In der Debatte, wie man das am besten erreicht, geht es um die Struktur des Netzwerks an sich. Denn bei Bitcoin handelt sich um ein weltweites peer-to-peer-System, das sich aus tausenden gleichberechtigten Netzwerk-Knoten (Nodes) zusammensetzt. Jeder Knoten besitzt eine Kopie der Blockchain, in der alle Bitcoin-Transaktionen der letzten neun Jahre aufgezeichnet sind. Nachträgliche Änderungen sind aufgrund von Verschlüsselung und Proof-of-Work nicht möglich. Dieses System ist sehr sicher, derzeit aber auch noch recht behäbig.

Voraussetzung für fließendes Geld

Um die Vision von Geld, das wie Wasser fließen kann, zu verwirklichen, sind zwei Dinge notwendig. Erstens: Das Bitcoin-Protokoll, das derzeit nur etwa drei bis fünf Transaktionen pro Sekunde ermöglicht, muss um zusätzliche Layers erweitert werden - analog dem Internet, für dessen reibungsloses Funktionieren mittlerweile über 400 verschiedene, übereinandergeschichtete Protokolle (TCP/IP, HTTP, POP/SMTP etc.) zuständig sind.

Zweitens: Möglichst vielen Menschen auf der Welt muss es möglich sein, die Blockchain herunterzuladen und einen Bitcoin-Node zu betreiben. Adam Back und sein Startup Blockstream arbeiten an der Lösung beider Probleme. Man kann Bitcoin zwar auch benützen, ohne einen eigenen Node zu betreiben - für das möglichst effiziente Funktionieren des Netzwerks ist eine möglichst große Zahl an Nodes aber wünschenswert.

Mehr Nodes über Satellit

Die jetzt vorgestellte Satelliten-Verbindung ist ein Teil der Lösung. Dank ihr können Menschen in Nord- und Südamerika, Europa und Afrika (und bald auch im Rest der Welt) mittels einer handelsüblichen TV-Satelitenschüssel die derzeit 160 Gigabyte große und ständig weiter wachsende Bitcoin-Blockchain ohne jegliche Kosten downloaden und damit einen funktionierenden Node aufsetzen.

Satelitenkarte

Blockstream

Um von diesem Node aus Geld senden oder empfangen zu können, ist zwar trotzdem noch eine herkömmliche Verbindung zum Internet nötig - weil eine Bitcoin-Transaktion im Durchschnitt aber nur 250 Byte groß ist, kann diese Internetverbindung sehr viel kleiner und günstiger ausfallen, als wenn man die ganze Blockchain über sie herunterladen und betreiben müsste.

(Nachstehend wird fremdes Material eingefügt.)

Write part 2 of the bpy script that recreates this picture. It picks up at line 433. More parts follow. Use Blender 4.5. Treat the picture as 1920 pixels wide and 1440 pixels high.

Als Computer zum Betrieb eines solchen Knotens reicht ein Raspberry Pi mit Festplatte. Blockstream Satellite verringert also die Eintrittshürde für Bitcoin-Nodes und gleichzeitig deren Abhängigkeit von Internet-Service-Providern.

Blockstream sendet die Blockchain derzeit von drei Sateliten: Galaxy 18 (Nordamerika), Eutelsat 113 (Südamerika) und Telstar 11N (Afrika und Europa).

Gerade jene Länder mit den instabilsten und teuersten Internetverbindungen der Welt sind häufig auch die Länder mit den instabilsten Währungen. Zwar ist auch die Volatilität von Bitcoin enorm, doch sie nimmt mit der wachsenden Zahl ihrer Benutzer und der steigenden Marktkapitalisierung über die Jahre ab. Im Vergleich mit höchst inflationären Währungen wie dem venezolanischen Bolívar und dem argentinischen Peso sieht Bitcoin ohnehin geradezu stabil aus - bei deutlich besserer Kursentwicklung.

In den folgenden zehn Jahren werden wir exponentielles Wachstum von Kryptowährung bei gleichzeitig zunehmender Dezentralisierung beobachten – das Satelitenprojekt von Blockstream ist Teil davon. Adam Back plant, mehr Sat-Verbindungen zu leasen, um den ganzen Planeten abdecken und ein möglichst redundantes System aufbauen zu können: Der einzige Kontinent, den Blockstream Satelite nicht abdecken wird, ist die Antarktis.